“We only have so many faces in our pockets”: the role Johnny Depp will always regret not playing

Of all the roles that Johnny Depp has taken on, he surprisingly never played the part that Marlon Brando urged him to take.

Depp’s career is a fascinating case of misinterpreted expectations, as he’s always been an actor who seems to fear being pinned down to just one thing, and although Hollywood seemed keen to make him a heartthrob early on in his career after his breakout role in 21 Jump Street, he instead decided to pursue roles from more artsy, experimental directors like Jim Jarmusch, Tim Burton, and Terry Gilliam, which brough him acclaim.

On the other end of the eccentricity spectrum, his turn as Captain Jack Sparrow in Pirates of the Caribbean: The Curse of the Black Pearl wasn’t just an announcement that he was the blockbuster king of Hollywood, but was a means for him to get back in the good graces of critics and mainstream audiences. The swashbuckling adventure earned him his first Academy Award nomination for ‘Best Actor’, and he would soon be recognised two more times for his performances in Finding Neverland and Sweeney Todd: The Demon Barber of Fleet Street, but unfortunately, his career began to spiral out of control when he continued to heighten his eccentricities, taking on roles like Willy Wonka in Charlie & the Chocolate Factory that he was ill-suited for.

Eventually, Depp’s films even began to fall out of favour with the public, leading him to his depressing current state, where he only seems to appear in tiny international projects that barely get released outside of festivals.

Considering that the actor has played characters as diverse as Tonto from The Lone Ranger and the Mad Hatter in Alice in Wonderland, it’s a bit surprising that he never took a more serious interest in the work of William Shakespeare, and he recalled that his friend and mentor, Marlon Brando, once urged him to play one of Shakespeare’s most iconic tragic heroes.

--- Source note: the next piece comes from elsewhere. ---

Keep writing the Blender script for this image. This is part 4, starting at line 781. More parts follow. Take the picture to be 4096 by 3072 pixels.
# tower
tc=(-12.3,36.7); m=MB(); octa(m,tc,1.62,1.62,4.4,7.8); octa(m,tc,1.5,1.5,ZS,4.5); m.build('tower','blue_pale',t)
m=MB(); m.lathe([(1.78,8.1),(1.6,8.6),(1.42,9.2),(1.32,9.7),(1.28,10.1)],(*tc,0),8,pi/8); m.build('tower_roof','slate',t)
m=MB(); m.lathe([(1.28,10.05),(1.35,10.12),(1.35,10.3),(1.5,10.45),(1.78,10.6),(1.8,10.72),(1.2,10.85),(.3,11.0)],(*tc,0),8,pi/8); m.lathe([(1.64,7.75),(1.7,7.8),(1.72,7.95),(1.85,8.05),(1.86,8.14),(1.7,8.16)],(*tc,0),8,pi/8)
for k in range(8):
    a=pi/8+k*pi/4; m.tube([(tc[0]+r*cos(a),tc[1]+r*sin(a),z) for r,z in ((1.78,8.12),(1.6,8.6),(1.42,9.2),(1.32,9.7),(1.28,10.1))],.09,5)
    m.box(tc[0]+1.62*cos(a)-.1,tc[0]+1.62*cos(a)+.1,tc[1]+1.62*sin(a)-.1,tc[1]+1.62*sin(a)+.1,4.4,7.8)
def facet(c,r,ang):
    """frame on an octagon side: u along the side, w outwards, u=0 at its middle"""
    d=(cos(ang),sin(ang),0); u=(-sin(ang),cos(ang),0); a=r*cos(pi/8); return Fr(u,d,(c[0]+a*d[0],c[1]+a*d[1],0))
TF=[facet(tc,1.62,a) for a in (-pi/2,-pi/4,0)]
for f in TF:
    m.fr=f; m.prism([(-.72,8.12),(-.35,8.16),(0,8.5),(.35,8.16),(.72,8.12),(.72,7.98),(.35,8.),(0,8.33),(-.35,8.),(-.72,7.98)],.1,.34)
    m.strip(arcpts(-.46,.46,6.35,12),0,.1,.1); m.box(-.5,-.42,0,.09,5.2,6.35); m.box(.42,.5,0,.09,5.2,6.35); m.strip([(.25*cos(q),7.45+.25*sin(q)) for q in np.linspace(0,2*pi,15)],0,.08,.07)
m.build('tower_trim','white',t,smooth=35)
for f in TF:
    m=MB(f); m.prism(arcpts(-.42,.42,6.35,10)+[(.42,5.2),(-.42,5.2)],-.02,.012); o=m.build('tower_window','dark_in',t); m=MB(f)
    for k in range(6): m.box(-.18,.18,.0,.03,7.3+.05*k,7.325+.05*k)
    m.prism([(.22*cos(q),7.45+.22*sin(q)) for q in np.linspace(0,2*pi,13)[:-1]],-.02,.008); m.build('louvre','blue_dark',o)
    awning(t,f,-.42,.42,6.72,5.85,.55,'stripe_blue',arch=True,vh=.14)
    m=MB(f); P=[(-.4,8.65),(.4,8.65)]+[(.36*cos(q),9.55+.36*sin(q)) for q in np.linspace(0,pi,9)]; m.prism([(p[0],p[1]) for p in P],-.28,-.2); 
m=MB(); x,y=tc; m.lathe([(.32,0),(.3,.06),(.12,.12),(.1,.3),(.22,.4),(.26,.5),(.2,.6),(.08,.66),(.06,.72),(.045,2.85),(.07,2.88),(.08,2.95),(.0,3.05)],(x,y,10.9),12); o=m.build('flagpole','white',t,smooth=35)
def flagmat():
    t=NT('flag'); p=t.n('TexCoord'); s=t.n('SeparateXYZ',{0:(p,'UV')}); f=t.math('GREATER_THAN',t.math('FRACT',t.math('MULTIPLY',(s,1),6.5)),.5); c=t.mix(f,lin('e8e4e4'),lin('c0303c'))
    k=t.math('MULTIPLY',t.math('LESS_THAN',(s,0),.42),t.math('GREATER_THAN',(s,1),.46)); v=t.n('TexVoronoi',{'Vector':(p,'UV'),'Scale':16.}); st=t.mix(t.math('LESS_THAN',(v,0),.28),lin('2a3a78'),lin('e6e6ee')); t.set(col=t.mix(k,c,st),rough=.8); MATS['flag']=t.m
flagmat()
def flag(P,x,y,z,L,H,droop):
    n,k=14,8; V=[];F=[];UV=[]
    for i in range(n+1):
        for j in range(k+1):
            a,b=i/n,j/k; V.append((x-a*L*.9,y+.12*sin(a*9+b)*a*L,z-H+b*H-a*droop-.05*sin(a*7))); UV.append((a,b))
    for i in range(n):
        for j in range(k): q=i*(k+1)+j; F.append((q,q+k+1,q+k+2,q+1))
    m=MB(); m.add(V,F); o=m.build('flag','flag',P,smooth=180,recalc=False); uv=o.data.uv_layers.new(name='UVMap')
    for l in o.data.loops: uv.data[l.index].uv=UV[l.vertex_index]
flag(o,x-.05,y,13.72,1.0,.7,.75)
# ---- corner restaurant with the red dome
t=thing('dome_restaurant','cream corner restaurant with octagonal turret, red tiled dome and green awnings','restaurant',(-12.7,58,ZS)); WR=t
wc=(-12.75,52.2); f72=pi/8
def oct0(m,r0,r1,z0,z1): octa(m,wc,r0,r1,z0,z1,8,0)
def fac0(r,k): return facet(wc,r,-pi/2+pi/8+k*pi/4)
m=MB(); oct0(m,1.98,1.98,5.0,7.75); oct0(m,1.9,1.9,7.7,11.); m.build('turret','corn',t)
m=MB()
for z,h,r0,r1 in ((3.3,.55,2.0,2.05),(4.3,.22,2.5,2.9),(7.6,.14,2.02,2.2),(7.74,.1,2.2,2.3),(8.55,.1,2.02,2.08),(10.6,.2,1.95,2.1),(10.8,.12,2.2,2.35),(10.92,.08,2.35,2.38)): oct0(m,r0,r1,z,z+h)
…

“He asked me how many movies I did a year, and at the time I said, I don’t know, maybe three or something,” Depp said, “He says, ‘Too much, kid. That’s too much. We only have so many faces in our pockets, you know’. I said, ‘OK, I get it’. He said, ‘Why don’t you play Hamlet? You should play Hamlet.’”

Depp revealed he had been trepidatious about playing the role at the time, but now regrets never taking the opportunity: “I said,’ I don’t know, you know, Hamlet’s the kind of cliché thing’. He said, ‘No, man. Do it before you’re too old to do it’. He said, ‘I never got the chance. I never did it. You should do it. Go do it’, and so that still sticks in my head is the possibility of, you know, before I’m too long in the tooth to play Hamlet.”

Given that Hamlet is a role intended for a young actor, it’s unlikely that Depp would now get the opportunity to appear in a new version of the play. It’s a part that has been portrayed by many great actors in both the past and present of Hollywood, including Mel Gibson, Kenneth Branagh, George MacKay, Ethan Hawke, Richard Burton, Riz Ahmed, and David Tennant.

Brando never played Hamlet, but he did earn one of his most significant roles as Mark Antony in Julius Caesar, and as for Depp, the closest thing he’s doing next to a Shakespearean role is playing another iconic literary character in Ti West’s new version of Ebenezer: A Christmas Carol.